MARCELO BERTOLUCI - DANDO PITACOS

Chamar o Brasil de “País do Futebol” é um lugar-comum há décadas. Usamos tanto a expressão que acabamos não percebendo que ela significa muito mais do que parece. Dizer que somos o país do futebol não significa apenas que gostamos de futebol. Isso pode ser dito de muitos outros países. Mas aqui o futebol não é apenas um jogo, é uma metáfora para nosso modo de vida e para nossa personalidade coletiva. Nós vemos o mundo da mesma forma que vemos o futebol.

E como isso é na prática? Para começar, o torcedor brasileiro é diferente dos torcedores do resto do mundo. Em outros lugares, ser torcedor é apoiar o time, vencendo ou perdendo. Aqui, o torcedor acha que o time tem obrigação de ganhar. Além disso, o torcedor dedica pouco esforço em apoiar o seu time e muito esforço em odiar os times adversários. Na verdade, ódio e rancor são praticamente a síntese do torcedor brasileiro.

Um exemplo aqui da minha cidade: o Coritiba em 2024 teve um ano péssimo: não chegou à final do estadual, eliminado pelo Maringá; foi eliminado da Copa do Brasil na primeira fase, pelo Águia de Marabá; e teve um desempenho pífio na série B do brasileiro, terminando em 12º lugar. Deveria ser um ano para ser esquecido, mas os torcedores do Coritiba terminaram o ano eufóricos, rindo de orelha a orelha. Por quê? Porque o maior rival, o Athlético, foi rebaixado.

Essa postura do “o bom não é ganhar, é ver o outro perder” se espalha do futebol para o restante da vida, juntamente com outras expressões futebolísticas como “ganhar roubado é mais gostoso”. “Virada de mesa” e “ganhar no tapetão” fazem parte do futebol e também da vida cotidiana do brasileiro, que só é contra quando isso não o favorece.

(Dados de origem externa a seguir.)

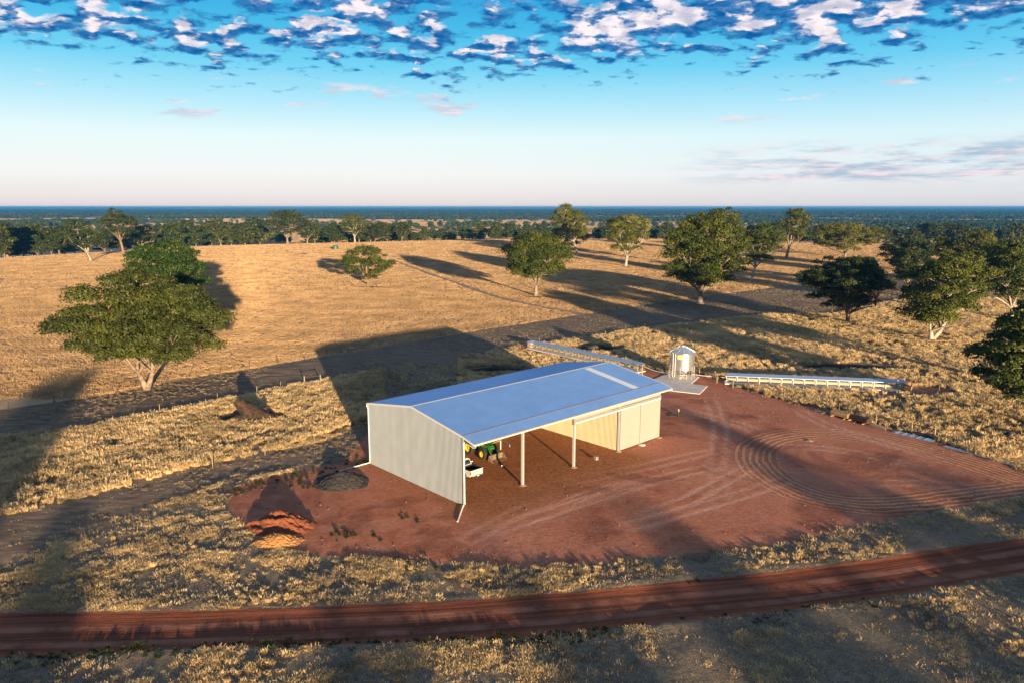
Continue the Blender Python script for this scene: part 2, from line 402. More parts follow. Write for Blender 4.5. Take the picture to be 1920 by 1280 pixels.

Um torcedor típico não lembra muito do jogo da semana retrasada, mas é capaz de discursar, com minúcia de detalhes, desqualificando os títulos e vitórias dos times adversários. Pergunte a um palmeirense sobre o título de 2000 do Corinthians, ou a um corintiano sobre o título de 1951 do Palmeiras, por exemplo. Uma característica dessas discussões é o apelo seletivo ao “oficial”: quando conveniente, a realidade deixa de ter importância diante da versão defendida pelas “autoridades”, geralmente a CBF e a FIFA. Da mesma forma, quando é conveniente a CBF e a FIFA passam a ser entidades corruptas e parciais, dirigidas por pessoas de má índole (o que certamente tem base na realidade).

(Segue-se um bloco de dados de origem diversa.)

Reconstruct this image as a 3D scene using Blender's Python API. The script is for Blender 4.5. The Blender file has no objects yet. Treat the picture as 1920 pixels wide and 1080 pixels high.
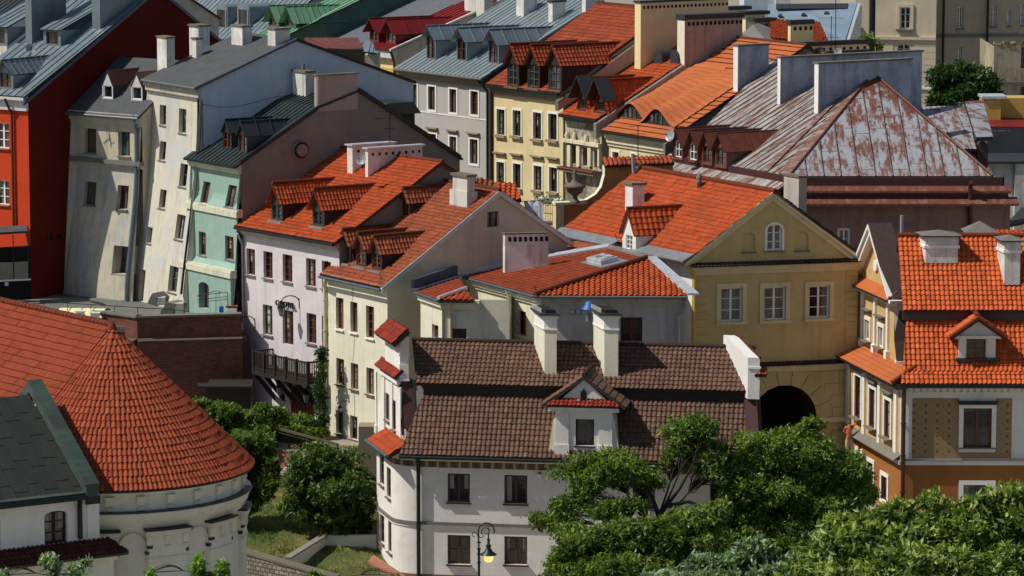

Não posso afirmar que o amor do brasileiro pelo futebol se deve às regras dúbias, à arbitragem duvidosa e sujeita a “interpretações”, à cultura do improviso que faz com que até o passado seja duvidoso. Mas é provável que sim, já que esse mesmo amor se reflete no dia-a-dia da administração do país:

– No futebol, todos acham normal ter dirigentes e “cartolas” envolvidos em escândalos e problemas com a polícia. No governo, ocorre o mesmo com políticos e altos funcionários. Em ambos os casos, o torcedor jura com os pés juntinhos que o cartola em questão é inocente e tudo não passa de armação dos adversários.

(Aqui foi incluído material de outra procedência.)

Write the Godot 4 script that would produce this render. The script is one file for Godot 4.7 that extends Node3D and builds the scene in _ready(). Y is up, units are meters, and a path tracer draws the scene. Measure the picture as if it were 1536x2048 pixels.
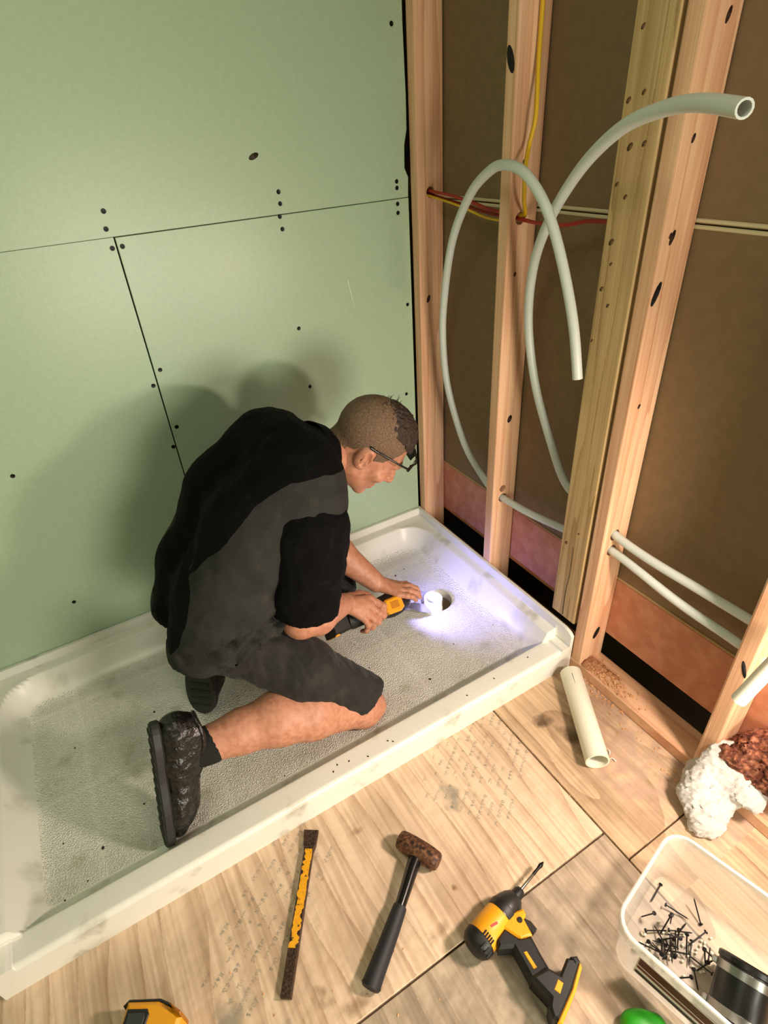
extends Node3D
# A worker kneels in a shower tray, cutting a drain pipe; unfinished bathroom with green board and open studs.

# ---------------------------------------------------------------- mesh helpers
class MB:
	var v := PackedVector3Array()
	var n := PackedVector3Array()
	var ix := PackedInt32Array()
	func vert(p: Vector3, q: Vector3) -> int:
		v.append(p)
		n.append(q)
		return v.size() - 1
	func tri(a: int, b: int, c: int) -> void:   # counter-clockwise seen from outside
		ix.append(a)
		ix.append(c)
		ix.append(b)
	func face(p: Array, hint: Vector3) -> void:   # flat convex polygon, turned towards hint
		var q: Vector3 = (p[1] - p[0]).cross(p[2] - p[0])
		if q.length_squared() < 1e-16 and p.size() > 3:
			q = (p[2] - p[0]).cross(p[3] - p[0])
		q = q.normalized()
		var flip := q.dot(hint) < 0.0
		if flip:
			q = -q
		var f := v.size()
		for a in p:
			vert(a, q)
		for k in range(1, p.size() - 1):
			if flip:
				tri(f, f + k + 1, f + k)
			else:
				tri(f, f + k, f + k + 1)
	func join(o: MB, x := Transform3D()) -> MB:
		var f := v.size()
		var nb := x.basis.inverse().transposed()
		for k in o.v.size():
			v.append(x * o.v[k])
			n.append((nb * o.n[k]).normalized())
		for k in o.ix:
			ix.append(f + k)
		return self
	func mesh() -> ArrayMesh:
		var a := []
		a.resize(Mesh.ARRAY_MAX)
		a[Mesh.ARRAY_VERTEX] = v
		a[Mesh.ARRAY_NORMAL] = n
		a[Mesh.ARRAY_INDEX] = ix
		var m := ArrayMesh.new()
		m.add_surface_from_arrays(Mesh.PRIMITIVE_TRIANGLES, a)
		return m
	func split(g: PackedFloat32Array) -> Array:   # [where g < 0, where g >= 0], cut along g = 0
		var out := [MB.new(), MB.new()]
		var maps := [{}, {}]
		for t in range(0, ix.size(), 3):
			var q := [ix[t], ix[t + 1], ix[t + 2]]
			for s in 2:
				var poly := []
				for k in 3:
					var a: int = q[k]
					var b: int = q[(k + 1) % 3]
					var ia := (g[a] >= 0.0) == (s == 1)
					var ib := (g[b] >= 0.0) == (s == 1)
					if ia:
						poly.append(_at(out[s], maps[s], a, a, g))
					if ia != ib:
						poly.append(_at(out[s], maps[s], mini(a, b), maxi(a, b), g))
				for k in range(1, poly.size() - 1):
					out[s].ix.append(poly[0])
					out[s].ix.append(poly[k])
					out[s].ix.append(poly[k + 1])
		return out
	func _at(o: MB, mp: Dictionary, a: int, b: int, g: PackedFloat32Array) -> int:
		var key := a * 4000000 + b
		if not mp.has(key):
			var t := 0.0 if a == b else g[a] / (g[a] - g[b])
			mp[key] = o.vert(v[a].lerp(v[b], t), n[a].lerp(n[b], t).normalized())
		return mp[key]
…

– No futebol, todos acham normal que as regras sejam interpretadas de uma forma hoje e de outra forma amanhã. No governo, a mesma coisa.

– No futebol, todos acham que os juízes são parciais, incompetentes e mal-intencionados, mas não reclamam porque acham que isso pode ser útil. Quando se trata dos “outros” juízes, é a mesma coisa.

– O futebol é dirigido por uma confederação e 27 federações, comandadas por pessoas desconhecidas que ninguém sabe direito como chegaram lá, só sabe que é muito difícil tirá-las. Nos cargos do governo acontece a mesma coisa.

– No futebol, ninguém dá importância à frase “que vença o melhor”. Todo mundo quer que vença o seu time, seja de forma honesta ou não, seguindo as regras ou não. Se acontece alguma coisa que é contra as regras mas vai prejudicar o time adversário, o torcedor defende essa coisa com unhas e dentes. Na política, o torcedor defende qualquer coisa, por mais absurda que seja, se achar que isso vai prejudicar o adversário.

A futebolização da política está avançando, e nas redes sociais o que é chamado de “debate” virou na verdade uma briga de torcidas organizadas, cada uma defendendo o “seu” político e atacando o “outro”. Nessa briga, lógica, ética e verdade não têm a menor importância. O importante é repetir palavras de ordem e xingar muito. Já chegamos ao ponto de ver brasileiros (de todos os lados) comemorando más notícias, desde que possam botar a culpa no político adversário.